Comment est mise en œuvre la protection du logement familial ?
La mise en œuvre repose sur le consentement des époux et la sanction en cas d’absence de ce consentement.
Le consentement des deux époux
Il est prescrit à l’alinéa 3 de l’article 215 du Code civil et implique un principe de co-décision pour tous les actes qui visent à priver la famille de son logement. Une attention doit être accordée toutefois à la portée du consentement des conjoints.
En fonction du régime matrimonial, le consentement peut avoir valeur de « simple autorisation » s’il s’agit d’un bien propre à l’un des conjoints, acquis avant le mariage, pour lequel il reste seul propriétaire. Tandis qu’en régime communautaire ou régime de la communauté, le consentement du conjoint prend une valeur de « participation à l’acte », surtout pour un bien commun.
Concernant les modalités du consentement, celui-ci n’a pas besoin d’être écrit, mais il doit être certain et porter sur les termes mêmes de l’aliénation.
La sanction à l’absence du consentement : l’action en nullité
L’acte qui n’a pas reçu le consentement des deux conjoints encourt la nullité. « Celui des deux qui n’a pas donné son consentement à l’acte peut en demander l’annulation ». Il s’agit d’une nullité relative qui ne peut être soulevée que par l’époux dont les intérêts ont été contrariés (Cass. com. 26 mars 1996, n°94-94-13.124).

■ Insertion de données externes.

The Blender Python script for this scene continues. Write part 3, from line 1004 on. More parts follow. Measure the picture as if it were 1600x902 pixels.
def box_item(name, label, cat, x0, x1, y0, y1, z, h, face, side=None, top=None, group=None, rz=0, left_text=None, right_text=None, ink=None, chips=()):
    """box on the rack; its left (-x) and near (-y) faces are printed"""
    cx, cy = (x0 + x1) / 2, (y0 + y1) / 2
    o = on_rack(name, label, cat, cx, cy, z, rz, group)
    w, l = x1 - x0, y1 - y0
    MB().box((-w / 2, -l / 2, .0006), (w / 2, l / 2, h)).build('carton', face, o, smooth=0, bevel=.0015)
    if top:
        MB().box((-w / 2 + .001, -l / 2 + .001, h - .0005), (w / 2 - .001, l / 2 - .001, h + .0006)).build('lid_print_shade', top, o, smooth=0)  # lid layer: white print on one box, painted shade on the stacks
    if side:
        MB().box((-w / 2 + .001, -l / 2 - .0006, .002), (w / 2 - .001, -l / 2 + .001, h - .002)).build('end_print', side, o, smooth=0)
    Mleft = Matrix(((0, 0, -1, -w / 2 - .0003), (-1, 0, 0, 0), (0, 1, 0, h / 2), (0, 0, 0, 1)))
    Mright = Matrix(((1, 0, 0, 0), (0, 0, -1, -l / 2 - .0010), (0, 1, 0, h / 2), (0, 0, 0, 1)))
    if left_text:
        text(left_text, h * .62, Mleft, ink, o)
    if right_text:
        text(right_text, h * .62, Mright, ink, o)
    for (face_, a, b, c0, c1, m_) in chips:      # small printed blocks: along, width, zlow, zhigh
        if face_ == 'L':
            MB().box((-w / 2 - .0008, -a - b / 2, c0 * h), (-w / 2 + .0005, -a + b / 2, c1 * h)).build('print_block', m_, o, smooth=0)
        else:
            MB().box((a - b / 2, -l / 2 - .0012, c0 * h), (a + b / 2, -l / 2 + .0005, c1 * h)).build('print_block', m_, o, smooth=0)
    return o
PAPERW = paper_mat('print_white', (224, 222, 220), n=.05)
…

Celui-ci doit justifier d’un intérêt actuel à demander la nullité de l’acte.
Par ailleurs, l’action en nullité « … est ouverte dans l’année à partir du jour où il a eu connaissance de l’acte, sans pouvoir jamais être intenté plus d’un an après que le régime matrimonial s’est dissous ». Cette action est soumise à des conditions de délais et de preuves qu’il convient de maîtriser pour son succès.